As she started performing professionally, Harris says, one of her very first bookings came at the rocky natural amphitheater at Horse Pens 40 in Steele.

"I remember being hired by (the park's founder) Warren Musgrove and how beautiful it was and probably how nervous I was," she says.

According to the Horse Pens Web site, Harris played and sang barefoot at that show, standing on a wooden door balanced on the rocks. The park's lore maintains that she was paid a platter of fruit for her efforts, although Harris has never verified it.

We do know for sure that the fledgling folkie spent the next three decades polishing her skills, improving her abilities and discovering the nuances of her talents.

Unfurling her resume:

To date, Harris has released 25 solo albums and contributed to about 250 other recordings by luminaries such as The Band, Guy Clark, Lyle Lovett, Linda Ronstadt, Dolly Parton, Vince Gill, Nanci Griffith, Steve Earle, Kathy Mattea, Rodney Crowell, George Jones, Marty Stuart and Rosanne Cash.

She has performed all over the world, helped to revitalize Nashville's Ryman Auditorium and been named to the prestigious ranks of the Grand Ole Opry.

"Every concert with Emmy is sort of like a little adventure," says Nashville guitarist Buddy Miller, who plays in Harris' band. "Her attitude is, "Let's take it wherever the music wants to go.'"

In 2000, her love of bluegrass and old-time music led Harris to be a key participant in the soundtrack of the movie "O Brother, Where Art Thou?," which launched a cultural juggernaut.

Aside from inspiring enormous popular interest in those high, lonesome mountain sounds, the film spun off a documentary, "Down From the Mountain," and a highly successful concert tour.
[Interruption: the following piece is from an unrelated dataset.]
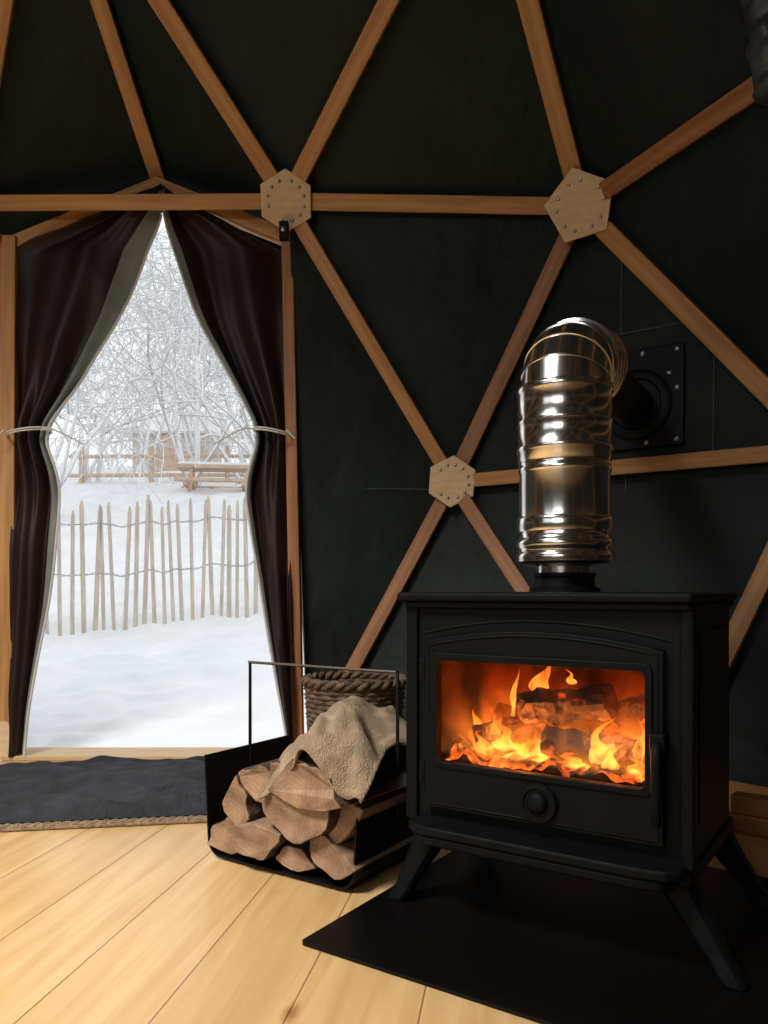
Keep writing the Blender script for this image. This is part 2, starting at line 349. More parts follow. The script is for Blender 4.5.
wn = Vector((-.558,-.829,.03)).normalized(); wu = Vector((0,0,1)).cross(wn).normalized(); wv = wn.cross(wu)   # wall plane H2-H3-H4
WP = Vector((.878,2.493,1.251)) - wn*.030
def wallpt(a,b,o=0): return WP + wu*a + wv*b + wn*o
M_st = mat('stitching', (.12,.14,.13), .7)
def dashed(name, pts):
    """stitched seam: short thread dashes along the polyline"""
    vs,fs=[],[]
    for a,b in zip(pts[:-1],pts[1:]):
        a=Vector(a); b=Vector(b); L=(b-a).length; d=(b-a).normalized(); n_=max(1,int(L/.012))
        u=d.orthogonal().normalized()*.0013; v=d.cross(u).normalized()*.0013
        for k in range(n_):
            p=a+d*(k*L/n_); q=p+d*(.0085); o=len(vs)
            for c in (p,q):
                for s_ in (u+v,u-v,-u-v,-u+v): vs.append(c+s_)
            fs += [(o,o+1,o+2,o+3),(o+4,o+5,o+6,o+7)]+[(o+i,o+(i+1)%4,o+4+(i+1)%4,o+4+i) for i in range(4)]
    return mesh(name,vs,fs,M_st,wall)
rr=.23
dashed('stitch_square', [wallpt(x,z,.006) for x,z in ((-rr,-rr*.9),(rr*.75,-rr*.9),(rr*.75,rr*1.0),(-rr,rr*1.0),(-rr,-rr*.9))])
dashed('stitch_line', [wallpt(-.10,-.20,.006), wallpt(-.10,-.75,.0)])
dashed('stitch_line', [wallpt(-.12,.23,.006), wallpt(-.12,.62,.004)])
dashed('stitch_line', [(-.27,2.86,1.0),(.17,2.905,1.0)])

# ------------------------------------------------------------------ floor
fp = [B1,B2,B3]+RB[1:]+[BLi]
fv = [(p[0],p[1],0) for p in fp]
for v in range(len(fv)):
    if fp[v] not in (B1,BLi): c = Vector((-.5,0,0)); q = Vector(fv[v])-c; q = c+q*1.02; fv[v] = (q.x,q.y,0)
n = len(fv); mesh('floor', fv+[(x,y,-.1) for x,y,_ in fv], [tuple(range(n)),tuple(range(n,2*n))]+[(i,(i+1)%n,n+(i+1)%n,n+i) for i in range(n)], M_floor)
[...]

Harris was there for it all.

Her work has brought her back to the Birmingham area on many occasions, but Harris says she hasn't made a special point of directing her tours to Jefferson County.

"It's not like that. I go where they send me," Harris says.

Although she's pleased to sing and play for a hometown crowd, Harris says it usually feels no different performing here than it does in Orlando, Memphis, Baton Rouge or any other city.

A startling exception to that rule came on Nov. 19 at the BJCC Arena, when Harris climbed on stage with Bruce Springsteen during his concert with the E Street Band.

"He kindly asked me to sing with him and suggested 'My Hometown.' He didn't know I was from Birmingham," Harris says. "I got an amazing thrill standing there singing that song, and it really came home to me. I thought, `This is great.' It was a goosebump experience."